Qualifié de meilleur batteur du monde par Duke Ellington lui-même, il reviendra brièvement dans l’orchestre le temps d’un album en 1965.

 

A partir de 1967, il dirige son propre big band puis, jusqu’au début des années 80, il apparait dans des petits groupes où on retrouve successivement Oscar Peterson, Stan Getz, Jay Jay Johnson ou Ray Brown.
On l’écoute dans une de ses compositions, « Skin deep », enregistrée avec l’orchestre de Duke Ellington en 1952 sur l’album « Ellington Uptown ». Véritable concerto pour batterie et orchestre, on peut apprécier, dans ce titre, la densité, la puissance et l’énergie du jeu à deux grosses caisses.

SONNY GREER

Juste avant Louie Bellson, c’est Sonny Greer qui tenait les baguettes ou plutôt les balais puisqu’il s’en était fait une spécialité.

Né dans le New Jersey en 1985 ou en 1903 (les archives manquent de précision), il se passionne pour le billard dès son plus jeune âge.

A tel point qu’un batteur de la région accepte de lui donner des cours de batterie en échange de cours de … billard !

Il joue dans plusieurs formations de sa ville et c’est à l’occasion d’une soirée dans un hôtel d’Asbury Park qu’il rencontre Duke Ellington en 1919. 

Dès ce moment, il devient alors le batteur fétiche du pianiste avec qui il se produira jusqu’en 1951, de ses débuts dans le quintette « Duke’s Washingtonians » jusqu’au big band en passant par le Cotton Club

Il a été le premier batteur de jazz à ajouter des instruments percussifs harmoniques à sa batterie. On retrouve dans sa boîte à outils, des gongs, des woodblocks accordés, carillons, des timbales et même une timbale à pédale dont il est l’inventeur et qui permettait de modifier la tension de la peau (donc du son) avec le pied tout en jouant.

Tout ça donnait à son jeu des couleurs et des sons qui s’accordaient parfaitement avec les danseurs et le style « jungle » de l’époque.

Il a constitué avec le contrebassiste Jimmy Blanton, dont nous avons parlé la dernière fois, la section rythmique de référence de nombreux batteurs et bassistes.

Connu pour être un gros buveur et toujours passionné de billard, il se disperse et devient de moins en moins fiable. 

Il perd la confiance d’Ellington au point de se voir remplacé par Butch Ballard pour la tournée de l’orchestre en Scandinavie en 1950.

C’est cet incident qui sera le point de départ du désaccord entre les deux hommes et qui provoquera le départ de Sonny en 1951.

Après son départ, il poursuivra sa carrière en freelance et on le retrouvera aux côtés du saxophoniste Johnny Hodges et du trompettiste Red Allen.

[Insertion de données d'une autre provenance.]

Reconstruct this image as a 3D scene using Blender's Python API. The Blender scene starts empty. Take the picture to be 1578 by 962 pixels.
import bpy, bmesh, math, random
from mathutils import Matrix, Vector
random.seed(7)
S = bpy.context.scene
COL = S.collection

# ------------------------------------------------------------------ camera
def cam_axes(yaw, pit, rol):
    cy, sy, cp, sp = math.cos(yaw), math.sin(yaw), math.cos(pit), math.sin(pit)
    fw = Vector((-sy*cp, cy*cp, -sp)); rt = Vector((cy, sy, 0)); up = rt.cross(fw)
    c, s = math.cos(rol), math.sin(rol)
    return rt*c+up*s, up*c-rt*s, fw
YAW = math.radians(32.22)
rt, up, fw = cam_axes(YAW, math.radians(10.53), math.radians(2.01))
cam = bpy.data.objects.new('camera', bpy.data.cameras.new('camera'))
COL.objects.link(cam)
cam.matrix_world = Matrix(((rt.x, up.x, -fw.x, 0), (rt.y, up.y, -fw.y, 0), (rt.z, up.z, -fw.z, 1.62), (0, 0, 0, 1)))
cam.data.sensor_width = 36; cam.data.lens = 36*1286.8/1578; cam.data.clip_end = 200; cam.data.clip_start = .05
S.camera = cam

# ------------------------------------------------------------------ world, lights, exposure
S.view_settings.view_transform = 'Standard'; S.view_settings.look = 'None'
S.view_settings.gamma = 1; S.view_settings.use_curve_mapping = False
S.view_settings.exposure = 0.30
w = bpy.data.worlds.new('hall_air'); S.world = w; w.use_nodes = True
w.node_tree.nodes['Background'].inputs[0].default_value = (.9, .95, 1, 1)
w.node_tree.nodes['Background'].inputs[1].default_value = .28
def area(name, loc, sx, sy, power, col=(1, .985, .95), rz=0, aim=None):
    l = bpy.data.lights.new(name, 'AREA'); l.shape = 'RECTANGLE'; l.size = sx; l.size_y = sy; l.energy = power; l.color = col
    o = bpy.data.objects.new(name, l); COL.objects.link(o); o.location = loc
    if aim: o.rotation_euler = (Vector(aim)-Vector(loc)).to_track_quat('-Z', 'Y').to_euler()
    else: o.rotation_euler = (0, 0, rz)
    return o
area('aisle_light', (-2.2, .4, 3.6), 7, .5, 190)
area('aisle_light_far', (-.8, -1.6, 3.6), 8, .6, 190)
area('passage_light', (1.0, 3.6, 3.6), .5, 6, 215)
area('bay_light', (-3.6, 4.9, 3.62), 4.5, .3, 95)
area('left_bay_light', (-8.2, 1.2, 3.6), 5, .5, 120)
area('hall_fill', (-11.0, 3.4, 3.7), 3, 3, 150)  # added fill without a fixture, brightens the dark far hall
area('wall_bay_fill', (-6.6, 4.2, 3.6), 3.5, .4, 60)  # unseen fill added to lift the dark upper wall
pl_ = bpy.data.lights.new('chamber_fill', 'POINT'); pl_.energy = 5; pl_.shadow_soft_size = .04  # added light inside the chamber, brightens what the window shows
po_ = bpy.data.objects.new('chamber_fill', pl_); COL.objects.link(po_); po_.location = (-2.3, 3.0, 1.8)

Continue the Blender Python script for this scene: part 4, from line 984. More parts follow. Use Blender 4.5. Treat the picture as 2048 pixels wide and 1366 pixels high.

Il a également brièvement dirigé sa propre formation.

Enfin, une de ses dernières apparitions publiques a été sa participation à un des nombreux hommages à Duke Ellington organisés en 1974 après le décès du maître.

On se quitte avec la patte de Sonny Greer et la voix du trompettiste Cootie Williams sur « Hot Feet », titre enregistré avec l’orchestre de Duke Ellington, le 7 mars 1929 et remastérisé en 1999 pour sa sortie en CD.